The lack of a bespoke font will be down to the Nicholsons brand managers trying to reduce clutter on the bars, not In-bev brand managers missing a trick.
I'm not sure now that I even need to try it. I remember reading somewhere that you compared it to Supermarket value. I'm currently drinking a very nice bottle of the Coop's take on Budvar. And very nice it is too.
I recall Stella Artois in Europe 20 years ago being an excellent, flowery lager; today it is a shadow of that beer in my opinion. Also, the whole idea of adding coriander to lager strikes me as wrong or at least, premature. This might be a good line extension but first make a top-class premium lager and build on that (if need be).
I believe an opportunity is being missed here. Perhaps it is just as well, because it leaves the field more clear for craft and older-established regional brewers of high quality, e.g., Fuller's in England.
Gary
Fair play to you for actually drinking one before slagging it off, unlike many beer geeks.
Whilst its presentation in that instance looks poor, I'm not sure most British drinkers are aware black lager exists. Beer geeks are aware of swartzbiers but most drinkers associate ale with being brown and lager with being golden.
They may have missed a trick in not bringing to market a genuine premium pilsner, but customers are more discerning than beer geeks believe. People will not pay more unless it is better, and customers will determine a brands success and not internet beer geeks.

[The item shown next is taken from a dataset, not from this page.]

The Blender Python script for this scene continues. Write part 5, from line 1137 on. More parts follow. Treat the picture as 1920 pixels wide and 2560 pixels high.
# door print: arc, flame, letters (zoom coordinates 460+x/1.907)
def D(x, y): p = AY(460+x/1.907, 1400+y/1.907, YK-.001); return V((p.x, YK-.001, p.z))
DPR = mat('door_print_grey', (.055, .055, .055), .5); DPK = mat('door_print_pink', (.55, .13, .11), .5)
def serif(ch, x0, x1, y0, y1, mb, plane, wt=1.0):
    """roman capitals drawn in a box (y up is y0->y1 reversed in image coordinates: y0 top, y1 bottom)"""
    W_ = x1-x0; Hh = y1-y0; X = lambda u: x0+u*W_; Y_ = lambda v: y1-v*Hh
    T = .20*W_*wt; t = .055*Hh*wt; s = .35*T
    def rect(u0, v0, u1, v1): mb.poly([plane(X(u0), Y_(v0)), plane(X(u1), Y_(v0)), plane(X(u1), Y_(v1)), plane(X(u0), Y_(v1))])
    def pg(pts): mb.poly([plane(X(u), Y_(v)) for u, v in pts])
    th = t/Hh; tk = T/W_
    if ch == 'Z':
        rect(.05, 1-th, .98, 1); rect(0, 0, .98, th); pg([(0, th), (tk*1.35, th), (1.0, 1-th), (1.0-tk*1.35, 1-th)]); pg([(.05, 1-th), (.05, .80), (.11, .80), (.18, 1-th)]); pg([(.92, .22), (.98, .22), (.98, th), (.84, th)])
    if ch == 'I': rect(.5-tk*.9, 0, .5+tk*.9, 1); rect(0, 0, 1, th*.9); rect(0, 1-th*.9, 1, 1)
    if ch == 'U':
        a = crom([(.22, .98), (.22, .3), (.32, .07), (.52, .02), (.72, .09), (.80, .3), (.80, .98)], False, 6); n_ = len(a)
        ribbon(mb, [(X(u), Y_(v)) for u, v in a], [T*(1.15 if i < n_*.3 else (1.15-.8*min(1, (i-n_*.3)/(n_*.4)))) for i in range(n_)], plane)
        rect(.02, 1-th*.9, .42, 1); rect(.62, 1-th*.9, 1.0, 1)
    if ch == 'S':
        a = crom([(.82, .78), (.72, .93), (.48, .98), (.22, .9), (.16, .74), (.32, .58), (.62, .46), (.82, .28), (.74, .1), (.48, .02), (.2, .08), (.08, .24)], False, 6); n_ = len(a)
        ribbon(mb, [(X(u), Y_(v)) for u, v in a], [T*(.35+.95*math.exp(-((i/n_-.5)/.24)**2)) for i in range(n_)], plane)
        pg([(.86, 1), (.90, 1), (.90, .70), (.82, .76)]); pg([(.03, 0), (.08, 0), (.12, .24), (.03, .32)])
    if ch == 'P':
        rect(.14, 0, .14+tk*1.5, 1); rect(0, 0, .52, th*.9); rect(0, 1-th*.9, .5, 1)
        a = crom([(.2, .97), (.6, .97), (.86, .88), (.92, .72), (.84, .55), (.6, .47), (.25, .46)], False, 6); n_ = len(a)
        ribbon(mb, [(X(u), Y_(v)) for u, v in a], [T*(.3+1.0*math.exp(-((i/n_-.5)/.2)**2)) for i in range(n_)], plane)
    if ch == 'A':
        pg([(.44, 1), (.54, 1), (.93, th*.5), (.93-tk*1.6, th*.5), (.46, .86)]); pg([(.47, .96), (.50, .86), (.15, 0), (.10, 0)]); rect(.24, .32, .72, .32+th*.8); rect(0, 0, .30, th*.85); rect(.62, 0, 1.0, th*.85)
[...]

If I saw Black I would expect it to be direct competition to the Dark Budwar. Is the Stella over here anything like the Whitbread brewed stuff of old or is it the same as the rest of Europe now. The Whitbread stuff did remarkably well over here for years, I know I worked for them, and yes we knew it was crap
The actual Stella Black branded glassware is quite nice. The training for bar staff is brief, to say the least. Main problem is brand awareness – very little advertising (they say they do niche advertising – so niche I've never seen it) punters don't know what it is. Tastes no worse than most other so called premium lagers.
Howdy. My pub – The Oatlands Chaser in Weybridge – serves Stella Black and pretty much every person asks "Is it black?". I hold in a giggle and say no but I continue to recommend it. Other beers on tap are the regular crowd: Carling, Becks, Peroni, Grolsch Blond and London Pride, Doom Bar and a guest beer. I'll recommend Stella Black because it has SOME taste to it. Everything else just tastes incredibly bland. If I wasn't terrified of this imaginary trade standards man who is frequently tossed about I'd conduct an experiment where I serve different beers in the same branded glass and see if people really knew the difference.

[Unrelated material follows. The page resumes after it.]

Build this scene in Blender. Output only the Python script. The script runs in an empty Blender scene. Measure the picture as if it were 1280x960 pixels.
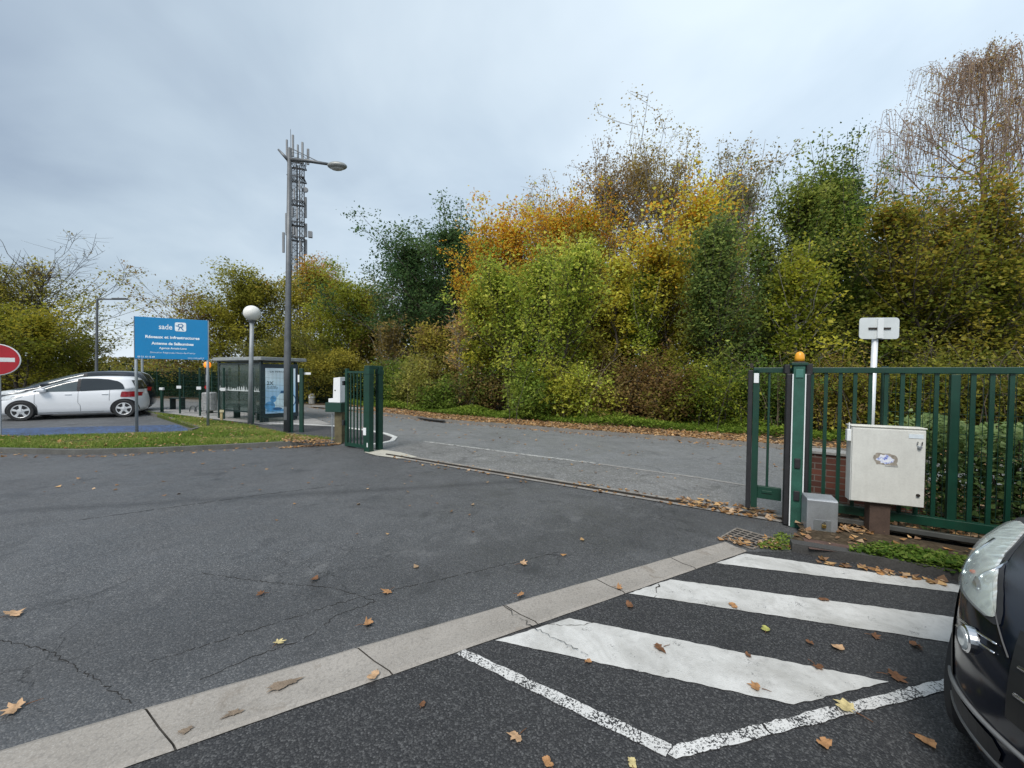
import bpy, bmesh, math, random
import numpy as np
from mathutils import Vector, Matrix
sc = bpy.context.scene
COL = sc.collection
R = math.radians
random.seed(7)

# ------------------------------------------------------------------ camera
F, W, H, EYE = 481.0, 1280.0, 960.0, 1.65
PITCH, ROLL = math.atan(10.0 / F), R(0.6)
fw = np.array((0, math.cos(PITCH), -math.sin(PITCH)))
up0 = np.array((0, math.sin(PITCH), math.cos(PITCH)))
rt0 = np.array((1.0, 0, 0))
rt = rt0 * math.cos(ROLL) + up0 * math.sin(ROLL)
up = up0 * math.cos(ROLL) - rt0 * math.sin(ROLL)
cam = bpy.data.objects.new('camera', bpy.data.cameras.new('camera'))
COL.objects.link(cam)
cam.data.sensor_width = 36; cam.data.sensor_fit = 'HORIZONTAL'
cam.data.lens = 36 * F / W
cam.data.clip_start = 0.05; cam.data.clip_end = 5000
cam.matrix_world = Matrix(((rt[0], up[0], -fw[0], 0), (rt[1], up[1], -fw[1], 0), (rt[2], up[2], -fw[2], EYE), (0, 0, 0, 1)))
sc.camera = cam

def ray(px, py): return fw + rt * ((px - W / 2) / F) + up * ((H / 2 - py) / F)
def G(px, py, z=0.0):                      # where the sight line through a pixel of the photo meets height z
    d = ray(px, py); t = (z - EYE) / d[2]
    return np.array((d[0] * t, d[1] * t, z))
def A(px, py, Y):                          # the point at depth Y
    d = ray(px, py); t = Y / d[1]
    return np.array((d[0] * t, Y, EYE + d[2] * t))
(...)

As for training there's been nothing. We didn't even get the bar blade that's meant to turn up with it. Bummer.
Stella Black is an attempt to relaunch Peeterman Artois which was taken out of circulation by AB-InBev a couple of years ago due to falling sales.

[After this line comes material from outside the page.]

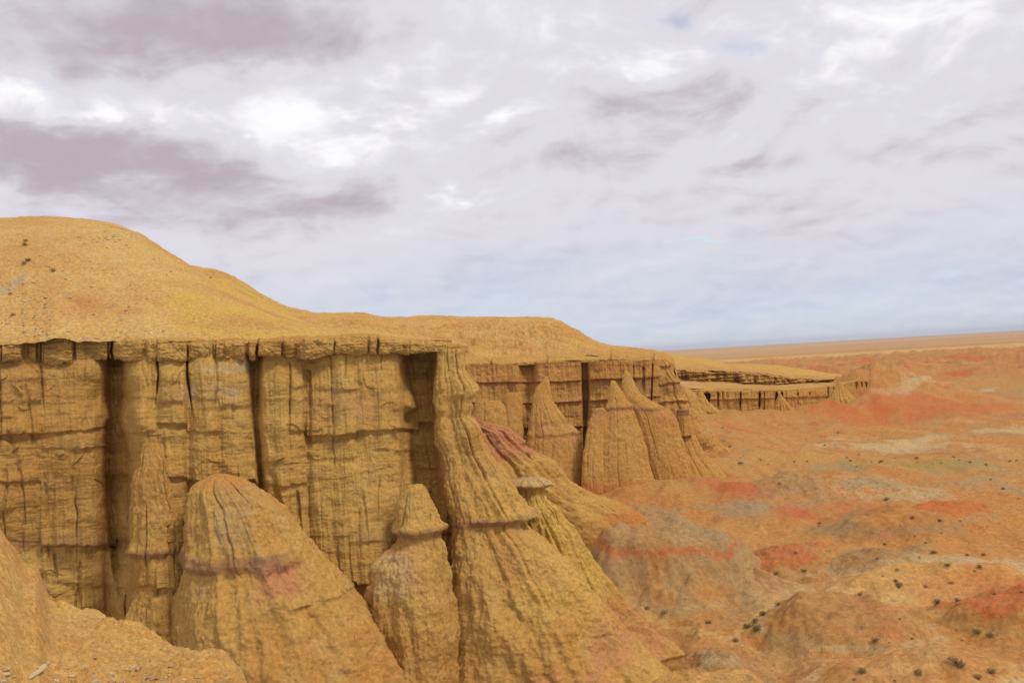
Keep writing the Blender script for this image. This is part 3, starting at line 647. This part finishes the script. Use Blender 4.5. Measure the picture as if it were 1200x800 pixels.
ctop = scurve(U, cap_top, 4) + 6 * fbm(U / 24, .5, 0, 6, .62); cbot = scurve(U, cap_bot, 4) + 5 + (13 + 5 * (1 - ss(U, 90, 200))) * fbm(U / 36, 2.5, 0, 6, .62)
jd = np.zeros_like(U); blk = np.zeros_like(U)
miss = ss(fbm(U / 20, 9.1, 0, 5, .6), .08, .26); cbot = cbot - 9 * miss
edges = np.array([j[0] for j in joints])
which = np.searchsorted(edges, U[0])
rb = RNG.uniform(-.5, .7, len(edges) + 1); rbot = RNG.uniform(-4.0, 3.0, len(edges) + 1)
kk = np.exp(-((np.arange(-6, 7)) / 2.2) ** 2); kk /= kk.sum()
sm = lambda a: np.convolve(np.pad(a, 6, 'edge'), kk, 'valid')
blk += sm(rb[which])[None]; cbot = cbot + sm(rbot[which])[None]
Vc = ctop + (cbot - ctop) * Tt
for (uj, wj, dj) in joints:
    jj = uj + 4.5 * fbm(Vc / 12, uj * .37, 0, 4)
    jd += dj * np.exp(-np.abs((U - jj) / (wj * .55)) ** 2.5) * (.35 + .65 * ss(Tt, .05, .6))
ov = curve(U, [(-260, 1.4), (0, 1.5), (60, 2.4), (100, 2.0), (130, 1.5), (300, 1.8), (460, 1.9), (548, 1.9)])
ov = ov * np.clip(.75 + 1.5 * fbm(U / 55, 6.6, 0, 4), .7, 1.4)
front = wall_depth(U) - curve(U, [(-260, -2.6), (0, -2.2), (110, -1.4), (145, .6), (182, 2.0), (300, 2.4), (420, 2.8), (468, 2.4), (500, 2.2), (548, 2.0)]) - ov - blk + 9 * ss(U, 512, 556) ** 1.5 + 1.1 * miss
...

Maturation period for normal Stella is a few days, 4 at most so maybe this one is 5 🙂 ?
They are a desperate business trying to hold onto market share in the UK and will try anything….
my local serves this. the tap for it is tall and kinda fancy and not like the one in your picture. also mine was served in the glass(goblet) as shown in the advert which looks very nice. i also like the taste. i think the pub where you got it must be useless!!
Has this died the death along with Artois Bock and Peeterman? I can't say I've ever seen it in a pub.
I thought it was lovely when i tried it last night!
Does Stella Black still exist? Tried this in a Nicholsons pub myself years ago and thought it was decent. But then next time I went to the same pub, it was just gone.
Think it juust vanished without trace, like so many of these things do. It was a poorly thought out idea at the time and I guess my prediction was right.